Just in time for its 20th anniversary, the folks over at Screen Junkies have taken the critically panned (and audience avoided) Wild Wild West to Honest Trailers School.

Will Smith might be the star of a summer blockbuster once again with Aladdin, but let’s not mind wipe the sheer horrors of his first re-team with MIB director Barry Sonnenfeld. Based on the TV series of the same name, on paper WWW looked like a surefire hit. The director of Men in Black reuniting with its megastar for a sci-fi western featuring Kevin Kline as the uptight sidekick, Warner Bros ordered hundreds of extra money trucks that year to brace themselves for all the cash this movie was definitely going to make. Costing a reported $170 million to produce, the Wickey wild, wicky wicky wild wild wild west generated just $27 million during its opening weekend back in 1999. Closing out at $222 million worldwide, it was Smith’s first big-budget box office flop.
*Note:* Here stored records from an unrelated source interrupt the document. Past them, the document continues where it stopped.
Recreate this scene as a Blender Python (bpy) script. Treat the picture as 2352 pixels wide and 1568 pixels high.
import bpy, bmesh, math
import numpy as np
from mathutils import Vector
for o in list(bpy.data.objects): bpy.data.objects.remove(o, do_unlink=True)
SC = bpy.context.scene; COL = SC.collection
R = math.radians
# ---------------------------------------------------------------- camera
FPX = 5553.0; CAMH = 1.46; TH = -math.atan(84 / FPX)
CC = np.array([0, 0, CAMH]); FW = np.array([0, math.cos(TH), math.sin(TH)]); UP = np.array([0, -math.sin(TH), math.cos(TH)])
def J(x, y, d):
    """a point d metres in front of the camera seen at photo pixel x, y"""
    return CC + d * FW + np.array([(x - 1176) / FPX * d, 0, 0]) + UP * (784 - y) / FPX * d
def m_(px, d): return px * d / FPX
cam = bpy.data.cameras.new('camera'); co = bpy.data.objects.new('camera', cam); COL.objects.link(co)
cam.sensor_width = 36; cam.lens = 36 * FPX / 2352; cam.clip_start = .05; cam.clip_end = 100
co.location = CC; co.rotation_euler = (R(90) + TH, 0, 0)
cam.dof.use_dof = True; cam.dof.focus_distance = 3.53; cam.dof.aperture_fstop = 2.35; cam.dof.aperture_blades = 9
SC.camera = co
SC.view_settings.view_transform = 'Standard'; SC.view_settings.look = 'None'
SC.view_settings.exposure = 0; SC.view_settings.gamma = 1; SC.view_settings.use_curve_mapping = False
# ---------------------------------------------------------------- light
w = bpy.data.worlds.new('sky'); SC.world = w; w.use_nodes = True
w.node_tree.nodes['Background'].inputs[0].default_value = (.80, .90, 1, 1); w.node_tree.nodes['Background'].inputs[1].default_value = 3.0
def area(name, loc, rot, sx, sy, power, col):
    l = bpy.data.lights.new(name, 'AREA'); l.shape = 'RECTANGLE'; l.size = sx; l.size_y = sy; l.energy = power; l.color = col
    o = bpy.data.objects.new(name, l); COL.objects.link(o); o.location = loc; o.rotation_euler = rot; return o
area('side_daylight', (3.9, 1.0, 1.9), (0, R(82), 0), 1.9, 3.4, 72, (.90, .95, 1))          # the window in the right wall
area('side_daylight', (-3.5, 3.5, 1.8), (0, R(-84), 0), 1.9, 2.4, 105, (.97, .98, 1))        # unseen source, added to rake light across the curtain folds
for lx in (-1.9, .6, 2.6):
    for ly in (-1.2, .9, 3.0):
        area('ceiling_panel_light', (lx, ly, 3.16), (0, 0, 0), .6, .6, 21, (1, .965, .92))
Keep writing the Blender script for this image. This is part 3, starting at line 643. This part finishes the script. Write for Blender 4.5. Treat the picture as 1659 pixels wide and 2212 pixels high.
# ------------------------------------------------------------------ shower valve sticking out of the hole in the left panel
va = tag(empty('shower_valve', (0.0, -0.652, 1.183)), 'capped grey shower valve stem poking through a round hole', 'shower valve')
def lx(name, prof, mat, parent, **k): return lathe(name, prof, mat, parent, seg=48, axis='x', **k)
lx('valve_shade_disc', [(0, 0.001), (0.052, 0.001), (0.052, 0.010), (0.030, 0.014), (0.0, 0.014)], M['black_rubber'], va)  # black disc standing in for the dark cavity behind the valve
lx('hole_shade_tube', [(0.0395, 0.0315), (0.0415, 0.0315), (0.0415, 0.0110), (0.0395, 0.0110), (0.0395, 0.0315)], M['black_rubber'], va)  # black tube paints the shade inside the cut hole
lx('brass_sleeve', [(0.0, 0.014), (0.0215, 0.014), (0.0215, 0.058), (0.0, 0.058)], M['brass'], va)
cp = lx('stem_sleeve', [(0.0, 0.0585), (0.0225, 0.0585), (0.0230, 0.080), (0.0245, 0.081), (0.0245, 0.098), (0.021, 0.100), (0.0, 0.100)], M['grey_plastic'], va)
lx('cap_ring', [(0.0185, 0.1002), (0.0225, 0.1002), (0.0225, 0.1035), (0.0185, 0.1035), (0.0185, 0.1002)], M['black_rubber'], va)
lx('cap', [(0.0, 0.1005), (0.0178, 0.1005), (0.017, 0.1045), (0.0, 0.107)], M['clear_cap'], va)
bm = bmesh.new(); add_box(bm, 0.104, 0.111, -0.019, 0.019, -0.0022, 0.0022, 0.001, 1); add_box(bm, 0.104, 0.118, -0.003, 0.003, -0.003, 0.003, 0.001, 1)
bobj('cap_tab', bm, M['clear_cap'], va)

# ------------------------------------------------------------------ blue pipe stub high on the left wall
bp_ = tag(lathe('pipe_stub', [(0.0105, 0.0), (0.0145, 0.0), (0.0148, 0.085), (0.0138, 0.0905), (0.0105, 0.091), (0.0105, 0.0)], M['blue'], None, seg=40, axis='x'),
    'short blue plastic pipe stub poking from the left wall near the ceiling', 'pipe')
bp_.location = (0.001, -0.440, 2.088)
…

While the overall film is a complete mess, I have a soft spot for this movie. It came out the year I started working in a cinema, and gave me an insight into those all-important opening weekends. The first weekend, Wild Wild West was in the biggest screen at the cinema, we were given cowboy hats to wear, popcorn boxes had the logo on, Burger King had a range of toys. Back in the day, not all big movies were released globally the same week, sometimes it would take months. In short, Wild Wild West hit the UK in August, more than a month after it tanked in America. So Warner Bros were pushing for the international box office to pick up the slack. It didn’t. By the second weekend, Wild Wild West was in one of the smaller screens before vanishing completely a couple of weeks later. We literally couldn’t give those hats away.